王林「東京の鳥は飛ぶのが速すぎて」「この街は何かに狙われている」 やっぱり「東京」が怖いワケ
地元・青森県で9歳から活動をスタートした。ローカルアイドルグループ・りんご娘に約9年間所属し、バラエティー番組で「東京が怖い」キャラでブレイク。ソロアーティストや俳優として活動し、ミュージカルに初挑戦する。多彩な活動の根幹にあるものは何か。 【写真】東京の許せないポイントを熱弁する王林さん * * * ■なぜ東京が怖いのか ――度々、「東京が怖い」とおっしゃっています。ずばり、「東京が怖い」と思ったのはいつからですか。まだ怖いのでしょうか。 王林 物心ついてから、初めて東京に行った小学校のころから、ずっと怖いです。 まず、人が信じられないくらい多くて、電車にはぎゅうぎゅうに人が詰まってる。しかも、すぐ次の電車にも同じくらいたくさんの人が乗っているのが怖いです。 高いところに赤いライトが付いている建物が多くて、「この街は何かに狙われているんだ」と思って恐怖を感じました。 東京に来た初めのころは、「東京の人を誰も信用してはいけない」「とんでもないことに巻き込まれる」と思って、誰とも仲良くしようとしなかったんですが、東京に来る機会が増えて、東京にも田舎から来ている人が多いことを知り、一緒に頑張っている仲間だと思えるようになって、東京にも友達ができましたし、東京の人に関しては考え方が変わりました。でも東京自体はまだ怖いです。 ■鳥が飛ぶのが速すぎる ――人が多すぎるのがネックなら、大都市圏も厳しそうだ。次に怖い土地はあるのか、尋ねた。 王林 大阪も人は多いけど、津軽弁があるみたいに、関西弁があるじゃないですか。それでホッとするし、フレンドリーな人が多いし、怖いという感じではないですね。東京がやっぱり。 ――東京の何が厳しいのだろうか。意外な答えが返ってきた。 王林 鳥が飛ぶのが速すぎるのが、許せないです。

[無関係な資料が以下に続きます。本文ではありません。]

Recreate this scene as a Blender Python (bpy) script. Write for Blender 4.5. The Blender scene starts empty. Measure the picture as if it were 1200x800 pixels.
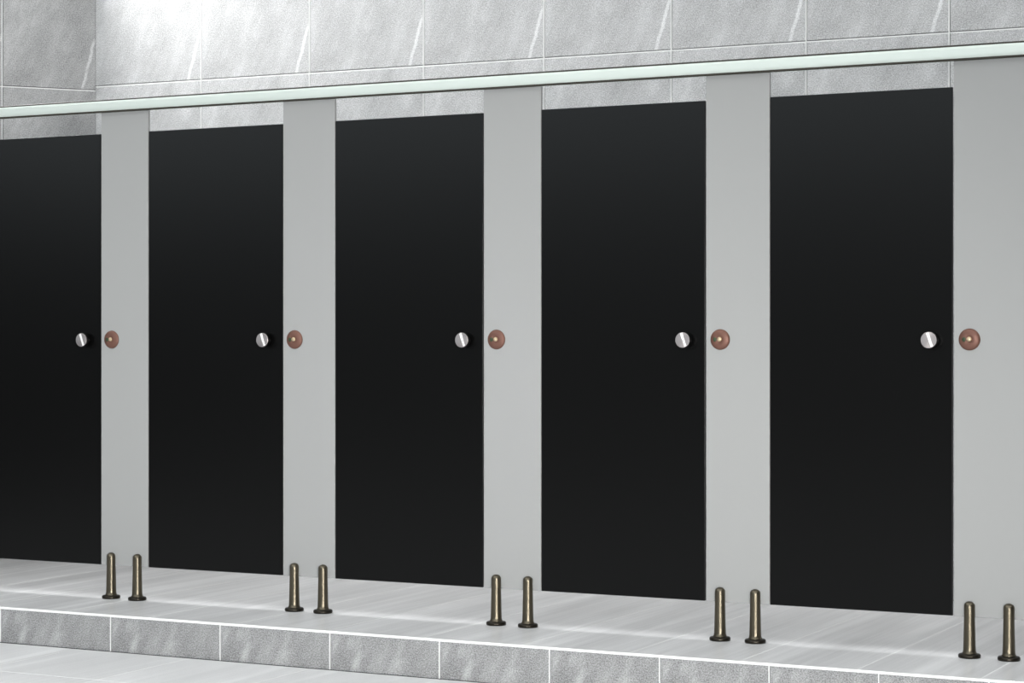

■もっとリラックスして東京を楽しんで 王林 東京の鳥は地方に比べて飛ぶスピードも移動するスピードもちょっと速いんですよ。鳩も青森で見る鳩とは全然違う。東京ではいろいろなことが目まぐるしく起きてて、私たち人間はせかせかしてしまっているかもしれないけど、鳥まで急ぐ必要はないと思うんです。もっとリラックスして、東京という土地を楽しんでほしい。東京でも郊外にいる鳥はゆったり過ごしているけど、東京駅付近にいる鳥は特に生き急いでいるように見えます。 ──自分の中で、地元と東京にいるときとでは、気を張って「モード」は切り替えているという。津軽弁も、東京にいるときは少し抑えている。 王林 東京で青森の友達や家族と電話で話していると、マネジャーさんから「何言ってるかわからなかった」って言われます。だから、東京にいるときは常に同時通訳みたいな感じで「この言葉を使うと伝わらないな」って意識しながら話しています。 ──アイドルとして長年活動してきたこともあり、歌への思いも深い。自身初となるミュージカル出演作はWEST.の濵田崇裕&神山智洋がW主演を務め、大ヒット傑作コメディーミュージカルが新演出で蘇る「プロデューサーズ」だ。希望に満ちた女優志望のウーラを演じる。 ■ウーラと津軽弁を話す自分は重なる 王林 アイドルとして歌って踊ってきましたが、演技の経験はほとんどありませんし、「プロデューサーズ」という作品のファンの方がとても多いので、「私に務まるかな」という気持ちが強くて、最初は「どうやって断ろうかな」と思いました。 でも、私が演じるウーラはスウェーデンで生まれ、女優になるという夢を持ってブロードウェイにやってきます。ウーラにはスウェーデン語が交ざるところにお茶目なかわいらしさがある。東京で頑張っている自分、津軽弁を話す自分とも重なるので、初めて挑戦させていただくミュージカルとして運命を感じて、一生懸命頑張ろうと思いました。 ──歌とダンスに加え、演技もしなければいけない。初挑戦となるミュージカルの稽古場では、「主演の濵田さんと神山さんの存在に助けられている」という。